DATA SEGMENT

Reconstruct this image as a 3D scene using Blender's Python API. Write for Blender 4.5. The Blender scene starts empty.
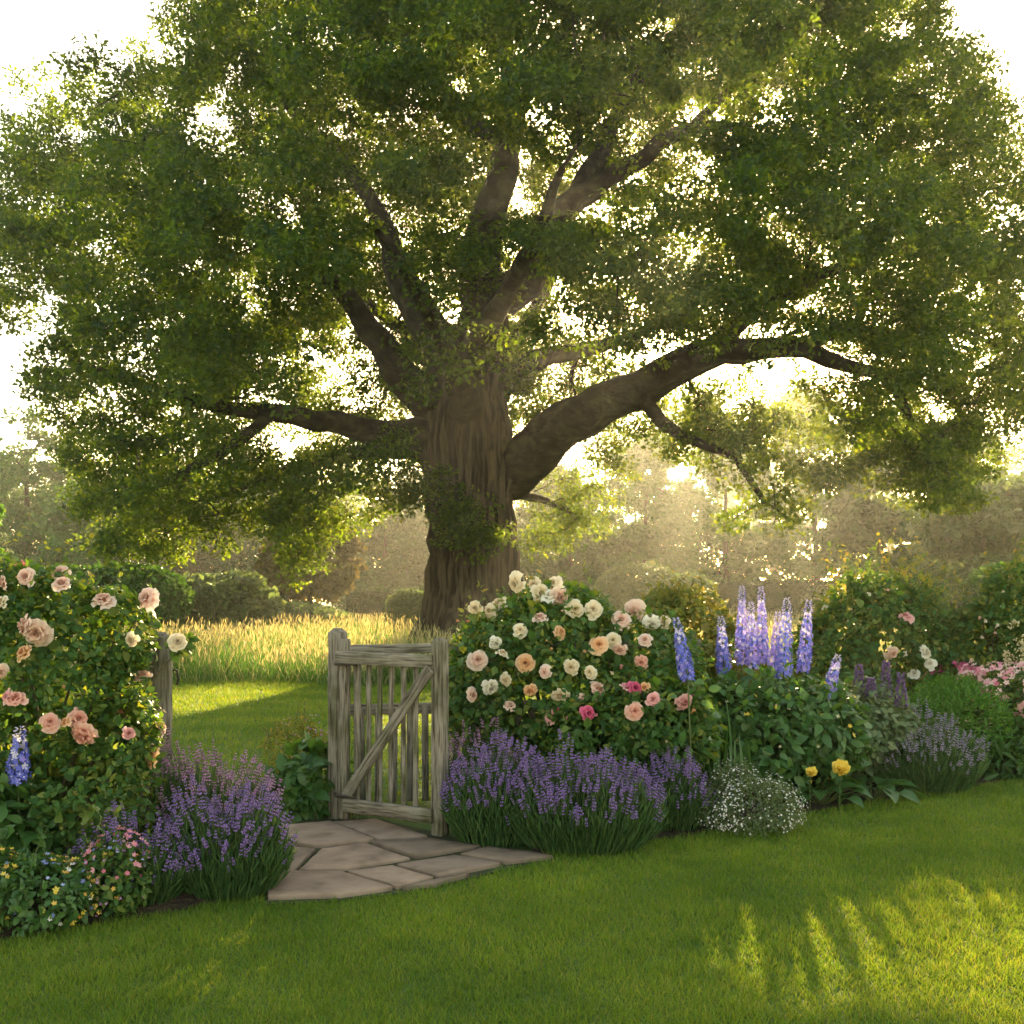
import bpy, math, random
import numpy as np
from mathutils import Vector

# ------------------------------------------------------------------ camera, light, exposure
SC = bpy.context.scene
COL = SC.collection
F, HOR, EYE = 1100.0, 592.0, 1.6            # focal length in pixels, horizon row, eye height
SUN_AZ, SUN_EL = math.radians(10.2), math.radians(18.0)
cam = bpy.data.cameras.new('camera')
camo = bpy.data.objects.new('camera', cam)
COL.objects.link(camo)
camo.location = (0, 0, EYE)
camo.rotation_euler = (math.radians(90), 0, 0)
cam.sensor_width = 36
cam.lens = 36 * F / 1024
cam.shift_y = (HOR - 512) / 1024
cam.clip_start = 0.05
cam.clip_end = 1000
SC.camera = camo

W = bpy.data.worlds.new('World')
SC.world = W
W.use_nodes = True
nt = W.node_tree
bg = nt.nodes['Background']
sky = nt.nodes.new('ShaderNodeTexSky')
sky.sky_type = 'NISHITA'
sky.sun_disc = False
sky.sun_elevation = SUN_EL
sky.sun_rotation = SUN_AZ
sky.air_density = 1.0
sky.dust_density = 1.2
sky.ozone_density = 1.0
wb = nt.nodes.new('ShaderNodeMixRGB')          # warm white balance of the evening picture
wb.blend_type = 'MULTIPLY'
wb.inputs[0].default_value = 1
wb.inputs[2].default_value = (1.34, 1.04, 0.67, 1)
nt.links.new(sky.outputs[0], wb.inputs[1])
nt.links.new(wb.outputs[0], bg.inputs[0])
bg.inputs[1].default_value = 0.15

sun = bpy.data.lights.new('sun', 'SUN')
suno = bpy.data.objects.new('sun', sun)
COL.objects.link(suno)
SUNV = Vector((math.sin(SUN_AZ) * math.cos(SUN_EL), math.cos(SUN_AZ) * math.cos(SUN_EL), math.sin(SUN_EL)))
suno.location = SUNV * 120
suno.rotation_euler = (-SUNV).to_track_quat('-Z', 'Y').to_euler()
sun.energy = 5.0
sun.angle = math.radians(0.5)
sun.color = (1.0, 0.78, 0.42)

SC.view_settings.view_transform = 'Standard'
SC.view_settings.look = 'None'
SC.view_settings.gamma = 1
SC.view_settings.exposure = 2.34
SC.render.engine = 'CYCLES'
cy = SC.cycles
cy.max_bounces = 6
cy.diffuse_bounces = 3
cy.glossy_bounces = 2
cy.transmission_bounces = 3
cy.volume_bounces = 1
cy.transparent_max_bounces = 8
cy.sample_clamp_indirect = 6
cy.use_denoising = True
cy.use_adaptive_sampling = False
HAZE_DENSITY = 0.00075

rng = np.random.default_rng(7)
random.seed(7)


# ------------------------------------------------------------------ helpers
def G(px, py, z=0.0):
    """world point at height z seen at a pixel of the photograph"""
    d = (EYE - z) * F / (py - HOR)
    return np.array([(px - 512) / F * d, d, z])


def P(px, py, Y):
    """world point at distance Y seen at a pixel"""
    return np.array([(px - 512) / F * Y, Y, EYE + (HOR - py) / F * Y])


def tag(o, label=None, cat=None, group=None, kind=None):
    if label: o['label'] = label
    if cat: o['category'] = cat
    if group: o['group'] = group
    if kind: o['kind'] = kind
    return o


def empty(name, loc, label, cat, group=None, rz=0):
    o = bpy.data.objects.new(name, None)
    o.location = tuple(float(v) for v in loc)
    o.rotation_euler.z = rz
    o.empty_display_size = 0.1
    COL.objects.link(o)
    return tag(o, label, cat, group)


def link(name, me, parent=None, loc=None):
    o = bpy.data.objects.new(name, me)
    COL.objects.link(o)
    if parent is not None:
        o.parent = parent
    if loc is not None:
        o.location = tuple(float(v) for v in loc)
    return o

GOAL
Give again, word for word, every line from the top of the data above to the line holding "from mathutils import Vector", inclusive, with the pictures left out.

EXERCISE RESPONSE
Reconstruct this image as a 3D scene using Blender's Python API. Write for Blender 4.5. The Blender scene starts empty.
import bpy, math, random
import numpy as np
from mathutils import Vector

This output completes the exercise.